ABSTRACT

Since the nineteenth century at least, the commission of genocide and mass atrocities has provoked calls for international action to save the victims.1 From the 1820s to the 1870s, for example, groups of activists collectively known as ‘atrocitarians’ agitated for armed intervention to protect Christians in Greece, Syria and Bulgaria. At the century’s end, the US invaded Cuba partly in response to calls from former President Theodore Roosevelt that it should act to put an end to Spanish atrocities there.2 In the twentieth century, the Armenian genocide, Holocaust, and more recent genocides in Bosnia and Rwanda all generated public agitation aimed at pushing governments to act to stop the slaughter. The present century is no different. Many activists in various parts of the world maintain that those with the power to have done so should have intervened in Darfur to protect civilians from their tormentors.
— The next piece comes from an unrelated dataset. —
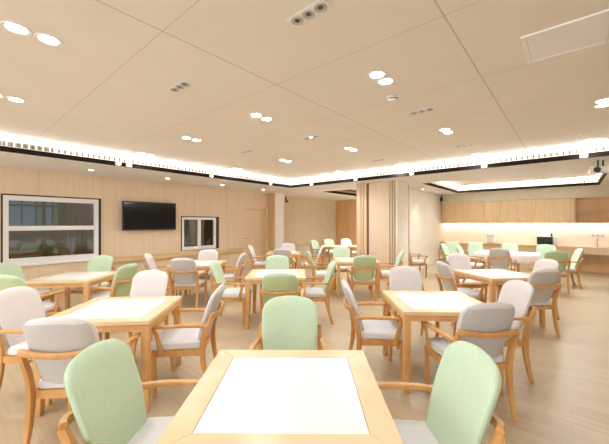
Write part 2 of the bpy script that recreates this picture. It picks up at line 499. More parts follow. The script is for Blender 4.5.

This sort of activism is not surprising, because there is an overlapping and global moral consensus which holds that it is wrong to deliberately kill civilians in war or in peacetime pogroms and genocides.3 Although this consensus became manifest in the laws of war only after the Second World War, non-combatant immunity is a deeply held moral principle with a long history, shared by most of the world’s major ethical traditions.4 Since then, the international community has made non-combatant immunity a customary principle of international law and its violation a universal crime.